## Work to complete
The lines from the top of the material below through the line containing "p_.data.cycles.is_portal = True" are to be printed exactly, with pictures omitted.
[start of Data segment]
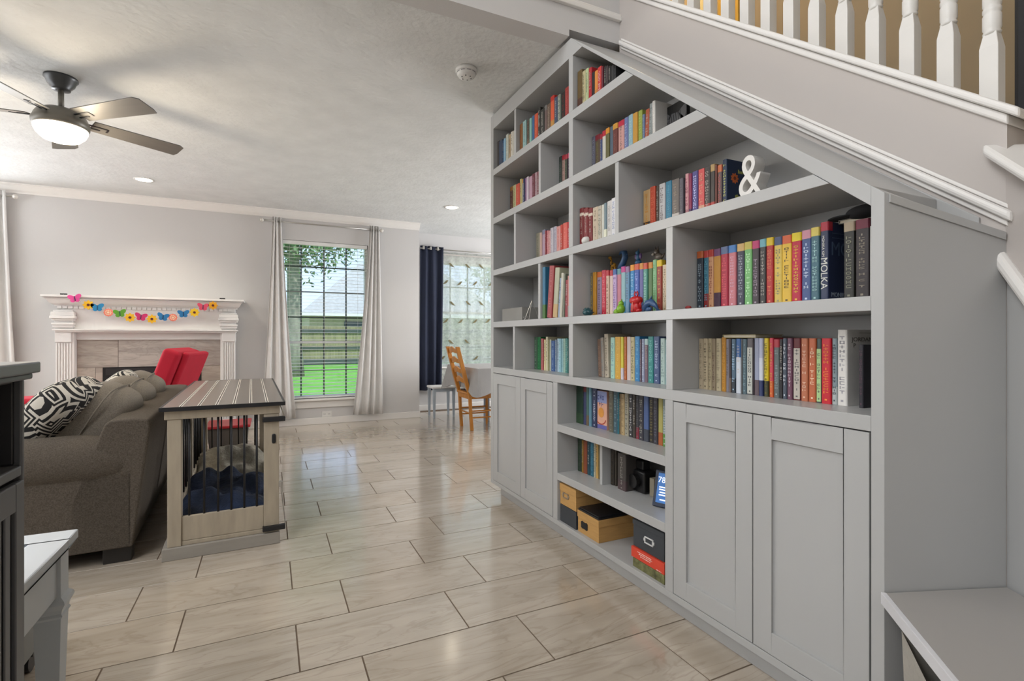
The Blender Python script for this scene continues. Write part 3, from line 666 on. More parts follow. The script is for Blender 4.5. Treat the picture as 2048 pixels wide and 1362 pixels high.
window('window_2', W2, YN, [2.57, 2.86, 3.15, 3.44], [1.09, 1.9], 1.5, sill=True)
for nm, o_, y_ in (('window_portal', W1, YW+0.15), ('dining_window_portal', W2, YN+0.15)):
    p_ = light(nm, 'AREA', ((o_[0]+o_[1])/2, y_, (o_[2]+o_[3])/2), 1, rot=(R(-90), 0, 0), shape='RECTANGLE', size=o_[1]-o_[0], size_y=o_[3]-o_[2]); p_.data.cycles.is_portal = True

# ================================================================== OUTDOORS
LAWN = mat('lawn_grass', '6fae35', 0.95, var=0.25, scale=1.4)
struct(MB().box(-40, 60, YN+0.3, 90, -0.35, -0.15).build('lawn', LAWN))
FEN = mat('fence_wood', '8f8a66', 0.9, var=0.3, scale=3, stretch=(6, 6, 0.4)); FEND = mat('fence_rail', '44504a', 0.9)
fe = thing('wooden_fence', 'weathered vertical board fence across the lawn behind the living room window', 'fence', (8, 25, -0.15))
mf = MB()
for i in range(330):
    x = -14+i*0.142; h = 1.78+random.uniform(-0.02, 0.02); mf.box(x, x+0.135, 25+random.uniform(0, .02), 25.03, -0.15, -0.15+h)
o = mf.build('fence_board', FEN, fe, world=True); o['kind'] = 'stuff'
MB().box(-14, 33, 24.93, 24.99, 1.32, 1.5).build('top_rail', FEND, fe, world=True)
MB().box(-14, 33, 24.93, 24.99, 0.55, 0.68).build('lower_rail', FEND, fe, world=True)
MB().box(-14, 33, 24.95, 25.0, -0.15, 0.12).build('kick_board', FEND, fe, world=True)
# neighbour houses
def house(name, label, x0, x1, y0, y1, eave, ridge, wm, rm):
    t = thing(name, label, 'house', ((x0+x1)/2, (y0+y1)/2, -0.15))
    MB().box(x0, x1, y0, y1, -0.15, eave).build('wall', wm, t, world=True)
    c = (y1-y0)/2; o_ = 0.5
    vs = [(x0-o_,y0-o_,eave),(x1+o_,y0-o_,eave),(x1+o_,y1+o_,eave),(x0-o_,y1+o_,eave),(x0+c*0.8,(y0+y1)/2,ridge),(x1-c*0.8,(y0+y1)/2,ridge)]
    MB().add(vs, [(0,3,2,1),(0,1,5,4),(1,2,5),(2,3,4,5),(3,0,4)]).build('roof', rm, t, world=True)
    MB().box(x0-o_, x1+o_, y0-o_-0.04, y0-o_, eave-0.18, eave).build('fascia', TRIMM, t, world=True)
    g = MB(); g.box(x0+2.0, x0+3.2, y0-0.05, y0, 1.0, 2.1).build('window', mat('far_window', '3c464c', 0.3), t, world=True)
    return t
BR = mat('far_brick', 'b9a992', 0.9, var=0.1); RF = mat('far_shingles', 'b3b1aa', 0.95, var=0.12, scale=6)
house('neighbor_house', 'neighbouring house with pale grey hip roof rising above the fence, seen through the left window', 2.2, 15, 33, 42, 2.6, 6.4, BR, RF)
house('neighbor_house', 'neighbouring house seen faintly through the bird patterned curtain', 17.5, 31, 31, 41, 2.8, 6.6, mat('far_siding', 'a9b09a', 0.9), RF)
BARK = mat('bark', '8a8678', 0.95, var=0.3, scale=12, bump=0.8, bscale=30, stretch=(1, 1, 0.3)); LEAF = mat('leaves', '7c9466', 0.8, var=0.35, scale=2)
def tree(name, label, x, y, tr, h, cr_, cz, n, seed):
    rnd = random.Random(seed); t = thing(name, label, 'tree', (x, y, -0.15))
    MB().tube([(x+0.02*math.sin(i), y, -0.15+h*i/6) for i in range(7)], [tr*(1.35 if i == 0 else 1-0.06*i) for i in range(7)], 14).build('trunk', BARK, t, True, world=True)
    b = MB()
    for k in range(7):
        a = rnd.uniform(0, 6.28); e = Vector((x+math.cos(a)*cr_*0.6, y+math.sin(a)*cr_*0.6, cz+rnd.uniform(-0.5, 1)))
        b.tube([(x, y, h*0.75), ((x+e.x)/2, (y+e.y)/2, (h*0.75+e.z)/2+0.3), tuple(e)], [tr*0.5, tr*0.3, tr*0.12], 6)
    b.build('branches', BARK, t, True, world=True)
    lf = MB()
    for k in range(n):
        d = Vector((rnd.gauss(0, 1), rnd.gauss(0, 1), rnd.gauss(0, 0.62))).normalized()*cr_*rnd.uniform(0.55, 1.0)*(0.85+0.3*math.sin(7*rnd.random()))
        c = Vector((x, y, cz))+d; s_ = rnd.uniform(0.05, 0.12); u = Vector((rnd.uniform(-1, 1), rnd.uniform(-1, 1), rnd.uniform(-1, 1))).normalized(); v = u.orthogonal().normalized()
        lf.add([c-u*s_, c+v*s_*0.5, c+u*s_, c-v*s_*0.5], [(0,1,2,3)])
    o = lf.build('foliage', LEAF, t, world=True); o['kind'] = 'stuff'
    return t
tree('garden_tree', 'large garden tree with thick rough trunk behind the left side of the window', 0.72, 18, 0.25, 6.0, 2.5, 5.6, 26000, 3)
tree('garden_tree', 'leafy tree behind the right part of the bird patterned curtain', 10.6, 21, 0.2, 4.6, 2.4, 4.0, 6000, 5)
tree('garden_tree', 'tree far to the left whose shade falls on the lawn', -5.5, 20, 0.22, 5.2, 2.6, 5.0, 4000, 9)

# ================================================================== BOOKCASE
bc = thing('built_in_bookcase', 'grey painted built-in bookcase with doors filling the triangle under the stairs', 'bookcase', (1.6, 2.0, 0))
def part(name, mb, m=GRAY, parent=None, bev=0.0015, **k): return mb.build(name, m, parent or bc, world=True, bevel=bev, **k)
def zi(y): return 1.89+0.822*(y-1.327)
def zo(y): return 2.589+0.795*(y-2.158)
def yi(z): return 1.327+(z-1.89)/0.822
XB = 1.735
YL = 3.325; YR = 0.765
part('toe_kick', MB().box(1.481, 1.73, 0.80, 3.287, 0, 0.085))
part('bottom_board', MB().box(XC, XB, 0.797, 3.28, 0.085, 0.112))
part('side_panel', MB().box(XC, XB, 3.28, YL, 0.085, 2.672))
part('top_rail', MB().prism([(3.28, 2.574), (3.28, 2.672), (2.262, 2.672), (2.159, 2.574)], 'x', XC, XB))
part('sloped_rail', MB().prism([(0.797, zi(0.797)), (0.797, zo(0.797)), (2.262, zo(2.262)), (2.159, zi(2.159))], 'x', XC, XB))
part('back_panel', MB().prism([(0.70, 0.085), (YL, 0.085), (YL, 2.67), (2.262, 2.66), (0.70, zo(0.72)-0.01)], 'x', XB+0.001, XB+0.009))
for z0, z1 in ((2.245, 2.288), (1.905, 1.948), (1.543, 1.582)):
    part('shelf', MB().prism([(3.28, z0), (3.28, z1), (yi(z1)+0.002, z1), (yi(z0)+0.002, z0)], 'x', XC, XB))
for z0, z1 in ((1.180, 1.219), (0.864, 0.905)): part('shelf', MB().box(XC, XB, 0.797, 3.28, z0, z1))
for z0, z1 in ((0.598, 0.638), (0.334, 0.372)): part('shelf', MB().box(XC, XB, 1.564, 2.402, z0, z1))
for a, b in ((2.288, 2.574), (1.948, 2.245), (1.582, 1.905), (1.219, 1.543), (0.905, 1.180)):
    part('stile', MB().box(XC, XB, 2.245, 2.284, a, b))
for a, b in ((1.219, 1.543), (0.905, 1.180)): part('stile', MB().box(XC, XB, 1.522, 1.558, a, b))
part('stile', MB().box(XC, XB, 2.402, 2.448, 0.112, 0.864)); part('stile', MB().box(XC, XB, 1.520, 1.564, 0.112, 0.864))
for y0, y1, a, b in ((2.923, 2.950, 2.288, 2.574), (2.597, 2.622, 1.948, 2.245), (2.928, 2.955, 1.582, 1.905), (2.601, 2.627, 1.219, 1.543), (2.943, 2.968, 0.905, 1.180), (1.866, 1.892, 1.582, 1.905)):
    part('divider', MB().box(XC+0.003, XB, y0, y1, a, b))
part('divider', MB().box(1.503, XB, 2.103, 2.124, 0.372, 0.598))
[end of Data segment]
## Exercise result
The Blender Python script for this scene continues. Write part 3, from line 666 on. More parts follow. The script is for Blender 4.5. Treat the picture as 2048 pixels wide and 1362 pixels high.
window('window_2', W2, YN, [2.57, 2.86, 3.15, 3.44], [1.09, 1.9], 1.5, sill=True)
for nm, o_, y_ in (('window_portal', W1, YW+0.15), ('dining_window_portal', W2, YN+0.15)):
    p_ = light(nm, 'AREA', ((o_[0]+o_[1])/2, y_, (o_[2]+o_[3])/2), 1, rot=(R(-90), 0, 0), shape='RECTANGLE', size=o_[1]-o_[0], size_y=o_[3]-o_[2]); p_.data.cycles.is_portal = True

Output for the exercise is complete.